Não valorize os prazeres. Restrinja-os e castigue aqueles
que ultrapassarem as fronteiras. O sexo deve se limitar à reprodução. Seja
rígido de tal forma que somente os fanáticos e obcecados consigam obedecer as
regras. Aos demais cidadãos, crentes ou não, atribua um sentimento constante de
culpa e uma necessidade orgânica de se pedir perdão: pelos deslizes, pelos
atrevimentos, pelas alegrias. Tristezas, fracassos e desgraças são castigos naturais
aos que ousam ir além dos limites estabelecidos pelos pastores: os pecadores.
Quem pede perdão admite seu erro e quem erra merece castigo. Pastores e padres são
carrascos que controlam seu rebanho com penitências cotidianas e promessas de recompensas
depois da morte. Os castigos são reais e os conhecemos bem; as recompensas
jamais serão comprovadas. Deus lhe pague!
Os líderes evangélicos buscam sucesso, poder e dinheiro. Sucesso
na mídia, poder político e dinheiro no bolso. Ao escolherem os homossexuais como
inimigos - a personificação do mal - tiram proveito de nossa popularidade para
chegar à mídia e tornarem-se ainda mais peçonhentos.
Quando transformam seus delírios de restrição de direitos em
projetos de lei, mesmo que inconstitucionais, e os apresentam no legislativo, deputados
evangélicos consideram duas hipóteses que nos colocam em cheque: se desconsideramos
suas malandragens e os ignoramos, eles desrespeitam nossos fundamentos, rasgam
nossa constituição, transformam seus preceitos religiosos em leis e implantam
uma teocracia. Se nos indignamos e fazemos alarde, damos a esses calhordas holofotes
suficientes para levá-los à mídia e conquistarem a simpatia dos homofóbicos.
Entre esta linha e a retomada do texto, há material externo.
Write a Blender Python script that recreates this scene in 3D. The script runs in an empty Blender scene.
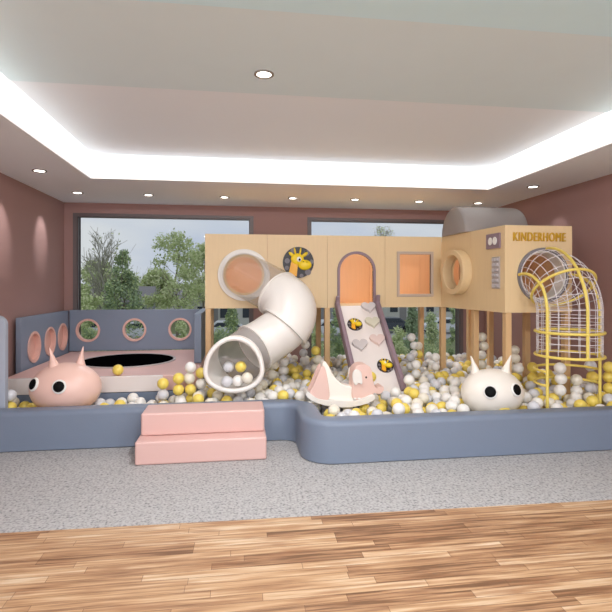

Não conseguimos derrotá-los e a suas propostas indecentes sem
dar luz a quem jamais teria brilho próprio. Tornamo-nos os inimigos ideais. Na
vitória ou na derrota, os conservadores saem ganhando. Mesmo que não consigam
restringir nossos direitos, ganham o destaque do contraponto que lhes outorga espaço
suficiente para ser usado contra nós mesmos.